For all that, there are limitations and acceptances that you have to think will affect how accepted it is here.
Regardless that it has slightly more comfort features, and despite the obvious unavoidable costs associated with batteries, it'd have an easier road being cheaper than the SDV8, not $2000 more. It's not as easy to drive for thrift as a diesel and the 13kWh battery saps towing, keeps it from being a seven-seater and eats into boot space.
Land Rover cites equal strength to the orthodox variants when tackling the great outdoors, though operating in hard-core environments in pure EV mode is not advised and perhaps those driving to skifields need consider how lithium ion batteries are weakened by extreme cold.
Nonetheless, taking all in this account, and also that overnight replenishment off the mains is tedious, that the makers' claim of 51kms absolute EV range appears tenuous (we'd say it's more like 35-40km) and that even an ability to zip silently around town might not be enough to appease anti-SUV zealots who might remain annoyed by something so large being in their streets, it should still stand as a major achievement.

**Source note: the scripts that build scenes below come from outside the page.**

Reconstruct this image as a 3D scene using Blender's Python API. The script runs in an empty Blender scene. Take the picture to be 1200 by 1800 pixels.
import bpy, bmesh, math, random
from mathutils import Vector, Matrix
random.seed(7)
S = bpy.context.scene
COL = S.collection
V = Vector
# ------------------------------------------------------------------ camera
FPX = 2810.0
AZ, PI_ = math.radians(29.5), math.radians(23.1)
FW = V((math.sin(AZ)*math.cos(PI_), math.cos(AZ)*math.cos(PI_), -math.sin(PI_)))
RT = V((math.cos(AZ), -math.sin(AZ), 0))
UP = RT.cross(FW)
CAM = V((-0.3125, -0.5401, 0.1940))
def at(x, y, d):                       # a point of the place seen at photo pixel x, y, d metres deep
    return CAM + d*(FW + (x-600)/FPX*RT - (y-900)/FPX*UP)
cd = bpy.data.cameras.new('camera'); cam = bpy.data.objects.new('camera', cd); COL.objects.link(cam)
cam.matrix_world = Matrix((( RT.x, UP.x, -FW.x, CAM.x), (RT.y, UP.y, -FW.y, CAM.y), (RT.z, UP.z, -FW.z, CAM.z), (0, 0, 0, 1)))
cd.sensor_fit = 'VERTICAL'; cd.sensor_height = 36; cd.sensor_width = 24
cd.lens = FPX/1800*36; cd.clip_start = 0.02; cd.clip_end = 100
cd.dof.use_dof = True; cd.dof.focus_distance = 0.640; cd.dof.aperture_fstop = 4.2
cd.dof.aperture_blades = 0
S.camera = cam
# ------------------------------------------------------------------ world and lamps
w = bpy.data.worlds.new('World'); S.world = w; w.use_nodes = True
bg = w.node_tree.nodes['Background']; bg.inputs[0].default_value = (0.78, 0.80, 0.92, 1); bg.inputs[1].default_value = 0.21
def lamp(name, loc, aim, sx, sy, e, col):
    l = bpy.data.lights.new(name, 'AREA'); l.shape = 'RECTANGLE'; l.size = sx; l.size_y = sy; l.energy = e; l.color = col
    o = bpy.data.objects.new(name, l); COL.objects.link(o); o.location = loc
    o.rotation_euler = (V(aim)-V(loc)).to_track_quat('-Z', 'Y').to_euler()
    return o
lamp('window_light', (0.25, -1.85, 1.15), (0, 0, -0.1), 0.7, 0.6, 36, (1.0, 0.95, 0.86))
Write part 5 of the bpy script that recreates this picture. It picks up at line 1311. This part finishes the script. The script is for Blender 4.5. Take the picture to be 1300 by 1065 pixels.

There's no range anxiety, the default parallel hybrid - where the computer juggles the two power sources to favour the clean stuff when it can – mode is solid logic and the 'save' function which keeps electric power in reserve so you can drive inter-city on petrol then switch to pure electric to make a wholly wowing Green imprint in town is brilliant.
As for fuel burn? 11.6 litres per 100km overall.
If you want a truly upper-crust trad Range Rover experience, the Vogue is the best choice by far. As it should be, admittedly, given the money they ask.
Driving a Vogue over long distance in poor conditions is an astounding experience; it simply shrugs everything off and leaves you in a cocoon of satisfaction. The PHEV does this well yet the SDV8 is even better. For now, at least.